-- Information provided --

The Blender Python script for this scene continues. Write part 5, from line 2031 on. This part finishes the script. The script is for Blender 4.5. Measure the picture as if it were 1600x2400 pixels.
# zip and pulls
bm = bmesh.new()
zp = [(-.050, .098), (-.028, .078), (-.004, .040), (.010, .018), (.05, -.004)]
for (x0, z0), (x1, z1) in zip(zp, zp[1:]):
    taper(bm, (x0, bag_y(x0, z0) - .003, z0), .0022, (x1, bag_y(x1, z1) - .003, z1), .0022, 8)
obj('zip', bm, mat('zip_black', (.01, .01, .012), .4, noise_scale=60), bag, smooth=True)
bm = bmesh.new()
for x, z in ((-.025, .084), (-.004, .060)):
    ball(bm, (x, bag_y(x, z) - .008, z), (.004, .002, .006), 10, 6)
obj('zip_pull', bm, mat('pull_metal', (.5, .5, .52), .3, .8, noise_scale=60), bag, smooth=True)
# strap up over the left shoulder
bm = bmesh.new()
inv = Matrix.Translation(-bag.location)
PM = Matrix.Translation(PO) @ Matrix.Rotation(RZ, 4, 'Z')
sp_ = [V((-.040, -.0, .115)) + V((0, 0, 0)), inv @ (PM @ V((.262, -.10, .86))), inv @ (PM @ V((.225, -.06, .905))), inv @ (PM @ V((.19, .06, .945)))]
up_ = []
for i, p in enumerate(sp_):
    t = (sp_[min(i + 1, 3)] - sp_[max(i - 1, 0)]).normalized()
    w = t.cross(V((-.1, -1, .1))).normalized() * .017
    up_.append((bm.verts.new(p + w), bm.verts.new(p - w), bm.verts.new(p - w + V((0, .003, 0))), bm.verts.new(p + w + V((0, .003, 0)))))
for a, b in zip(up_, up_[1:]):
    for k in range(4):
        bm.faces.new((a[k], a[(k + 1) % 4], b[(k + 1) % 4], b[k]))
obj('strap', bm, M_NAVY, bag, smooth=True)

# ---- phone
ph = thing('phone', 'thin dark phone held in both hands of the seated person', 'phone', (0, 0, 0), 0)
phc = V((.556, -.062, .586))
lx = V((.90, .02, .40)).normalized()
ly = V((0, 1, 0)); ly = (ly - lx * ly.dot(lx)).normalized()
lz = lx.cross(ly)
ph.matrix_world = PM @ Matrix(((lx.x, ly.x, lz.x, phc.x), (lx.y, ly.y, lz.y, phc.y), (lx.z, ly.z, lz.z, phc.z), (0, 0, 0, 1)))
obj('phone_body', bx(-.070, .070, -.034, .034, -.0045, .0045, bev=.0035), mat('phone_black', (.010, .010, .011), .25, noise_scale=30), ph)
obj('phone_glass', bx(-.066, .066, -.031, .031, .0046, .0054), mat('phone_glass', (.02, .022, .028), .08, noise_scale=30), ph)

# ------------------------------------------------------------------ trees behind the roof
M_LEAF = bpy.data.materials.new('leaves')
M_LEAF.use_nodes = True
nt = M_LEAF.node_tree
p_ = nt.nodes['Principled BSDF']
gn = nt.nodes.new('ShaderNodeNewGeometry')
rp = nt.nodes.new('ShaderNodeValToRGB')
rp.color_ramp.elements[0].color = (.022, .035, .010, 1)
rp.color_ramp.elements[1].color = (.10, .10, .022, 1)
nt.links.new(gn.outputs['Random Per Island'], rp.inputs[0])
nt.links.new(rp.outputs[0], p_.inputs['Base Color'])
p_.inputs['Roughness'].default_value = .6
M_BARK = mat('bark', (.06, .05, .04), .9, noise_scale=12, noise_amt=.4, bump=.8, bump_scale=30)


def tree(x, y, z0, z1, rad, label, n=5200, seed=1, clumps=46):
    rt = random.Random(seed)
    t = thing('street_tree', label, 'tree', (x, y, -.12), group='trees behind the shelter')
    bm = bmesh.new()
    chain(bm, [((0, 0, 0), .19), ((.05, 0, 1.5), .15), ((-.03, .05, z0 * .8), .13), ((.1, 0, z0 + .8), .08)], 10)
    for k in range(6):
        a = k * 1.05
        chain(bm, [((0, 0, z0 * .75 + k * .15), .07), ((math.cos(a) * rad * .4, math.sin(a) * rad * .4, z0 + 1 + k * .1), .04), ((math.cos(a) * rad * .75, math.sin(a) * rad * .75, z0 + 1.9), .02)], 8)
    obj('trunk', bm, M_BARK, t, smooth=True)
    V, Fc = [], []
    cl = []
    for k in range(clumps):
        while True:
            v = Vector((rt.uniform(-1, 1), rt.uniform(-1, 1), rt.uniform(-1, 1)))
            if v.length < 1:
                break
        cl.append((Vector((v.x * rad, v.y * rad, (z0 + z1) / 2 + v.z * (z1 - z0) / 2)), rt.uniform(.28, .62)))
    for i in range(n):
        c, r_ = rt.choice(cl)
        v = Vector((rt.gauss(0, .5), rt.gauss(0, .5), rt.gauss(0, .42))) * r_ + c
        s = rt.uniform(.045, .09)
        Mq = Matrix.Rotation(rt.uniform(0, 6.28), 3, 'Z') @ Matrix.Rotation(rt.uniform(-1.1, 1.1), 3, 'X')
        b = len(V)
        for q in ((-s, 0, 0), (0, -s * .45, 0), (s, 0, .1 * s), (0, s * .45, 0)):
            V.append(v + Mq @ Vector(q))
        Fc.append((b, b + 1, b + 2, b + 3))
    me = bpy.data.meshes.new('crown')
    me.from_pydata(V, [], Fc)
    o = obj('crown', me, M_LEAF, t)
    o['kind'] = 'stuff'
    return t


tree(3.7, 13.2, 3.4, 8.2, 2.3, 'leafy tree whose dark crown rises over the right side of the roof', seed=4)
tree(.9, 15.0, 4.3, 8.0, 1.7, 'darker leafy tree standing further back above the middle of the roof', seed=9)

-- Aim of the task --
Restate the first line and every line after it, word for word, stopping once the line with "obj('strap', bm, M_NAVY, bag, smooth=True)" is done.

-- Exercise output --
The Blender Python script for this scene continues. Write part 5, from line 2031 on. This part finishes the script. The script is for Blender 4.5. Measure the picture as if it were 1600x2400 pixels.
# zip and pulls
bm = bmesh.new()
zp = [(-.050, .098), (-.028, .078), (-.004, .040), (.010, .018), (.05, -.004)]
for (x0, z0), (x1, z1) in zip(zp, zp[1:]):
    taper(bm, (x0, bag_y(x0, z0) - .003, z0), .0022, (x1, bag_y(x1, z1) - .003, z1), .0022, 8)
obj('zip', bm, mat('zip_black', (.01, .01, .012), .4, noise_scale=60), bag, smooth=True)
bm = bmesh.new()
for x, z in ((-.025, .084), (-.004, .060)):
    ball(bm, (x, bag_y(x, z) - .008, z), (.004, .002, .006), 10, 6)
obj('zip_pull', bm, mat('pull_metal', (.5, .5, .52), .3, .8, noise_scale=60), bag, smooth=True)
# strap up over the left shoulder
bm = bmesh.new()
inv = Matrix.Translation(-bag.location)
PM = Matrix.Translation(PO) @ Matrix.Rotation(RZ, 4, 'Z')
sp_ = [V((-.040, -.0, .115)) + V((0, 0, 0)), inv @ (PM @ V((.262, -.10, .86))), inv @ (PM @ V((.225, -.06, .905))), inv @ (PM @ V((.19, .06, .945)))]
up_ = []
for i, p in enumerate(sp_):
    t = (sp_[min(i + 1, 3)] - sp_[max(i - 1, 0)]).normalized()
    w = t.cross(V((-.1, -1, .1))).normalized() * .017
    up_.append((bm.verts.new(p + w), bm.verts.new(p - w), bm.verts.new(p - w + V((0, .003, 0))), bm.verts.new(p + w + V((0, .003, 0)))))
for a, b in zip(up_, up_[1:]):
    for k in range(4):
        bm.faces.new((a[k], a[(k + 1) % 4], b[(k + 1) % 4], b[k]))
obj('strap', bm, M_NAVY, bag, smooth=True)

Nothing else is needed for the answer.